There are simply too many loopholes for miners to sell their gems through
other channels.
Southern Cross Security, for example, a company headed by a former Executive
Outcome officer, has protected Sierra Leone's titanium dioxide mines from
total destruction throughout the war. That single effort is likely to be the
most important factor to guarantee the countryıs economic future once the
war finally ends.
WHERE IS THE ARMY?
Despite the moral arguments, we are some way off privatised peacekeeping
forces. Developing countries have enough difficulty swallowing the concept
of human security that in their eyes weakens their sovereignty by allowing
outside forces to enter states uninvited to protect civilians, without
contemplating a privatised military doing the job.
But like it or not, we may be heading inexorably down that path anyway.
Future troops being offered to peacekeeping forces might well come from
private companies rather than states. The US firm Dyncorp, for example,
provided the US share of the Organization for Security and Co-operation in
Europe monitors in Kosovo. Dyncorp is now training Colombian soldiers in its
drug war.
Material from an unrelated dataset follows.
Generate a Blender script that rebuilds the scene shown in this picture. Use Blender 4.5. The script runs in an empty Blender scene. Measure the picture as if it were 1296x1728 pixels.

Another company, MPRI, also recently in Colombia, continues to
train the Bosnia army in sophisticated US weaponry.
And as the Bush administration has signalled that it wants to rethink its
participation in international operations such as Bosnia or even the Sinai,
there is a temptation to stay engaged through the use of trusted military
companies instead. They invite less scrutiny and are less problematic when
it comes to casualties.
Private security companies those protecting private interests are a
booming business in countries where there is instability. Fine for those who
can afford it. But these more benign security tasks are a different order
from their military cousins. Rather than offering protection only for those
who can pay, military companies are hired to influence the overall strategic
situation to protect the public or end the war regardless of ability to
pay.
Ask any civilian in war what they want and the answer is security, all else
is secondary. Kofi Annan is leading the charge with his notion of human
security it's just a pity that there is no army behind him.